What was it like, friend that is part of me? How did it feel as you went through realistic experiences or high-stake adventures, only for you to be stripped of your reality for you had heard the call, the alarm of a tiny electronic? When you found yourself in danger, and attempted to flee towards my consciousness by facing the train or monster infront of you? Or, perhaps, you had accidentally startled me awake because you were on a skii board, and accidentally landed a jump so shocking it jolted my legs in the real world and forced me to awaken?
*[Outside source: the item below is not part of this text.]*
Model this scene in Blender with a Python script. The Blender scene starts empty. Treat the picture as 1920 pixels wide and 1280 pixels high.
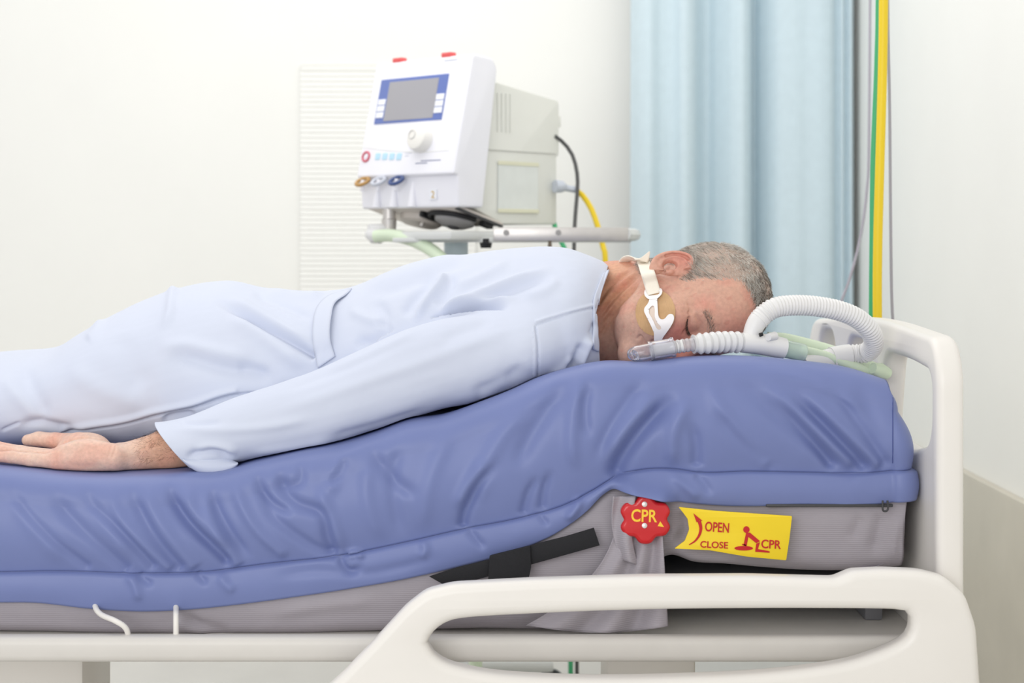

You will never be able to return, you will never know if you are truly you or if you are in reality, and you will never, ever remember anything of past events.
 
I have read some known Lovecraft stories but i dont think i particularly came across one you mentioned (except mountain of madness ofc), i think i might have read Kadath (if this is the one about the desert/city one?) but not the others.

I will definitely read them now. Thank you very much for your recommendations!

The first few answers from this thread made me kinda feel like this was a really stupid thread to make, but the more i read people's answers the most interesting it gets to see how others "dream" and their attitudes to this.

You're welcome, I hope you enjoy them. (I'm 99.999999% sure you will. A few of them might even make your eyes mist up a little, based off the IRL experiences you described.) And nope! I suspect you're thinking of "The Nameless City" (one of my favorites), or one of his very late stories that was similar (lost city in the Australian Outback, rather than Egypt, forgetting the name of this one, it was kind of a retread of Nameless City but not as tightly written). Kadath is a netherworld-spanning dream epic, and one of Lovecraft's few novels. You're in for a treat when you reach that one, it's criminally underrated, IMO. :heart-full:
 
The world sucks too much to just ignore the good places your mind conjures or goes to and the better visions of yourself you see there, when you do see one because most of my dreams also tend to suck.
Even just seeing my dog leaves me immensely happy every time.

It's a form of escapism, I admit it.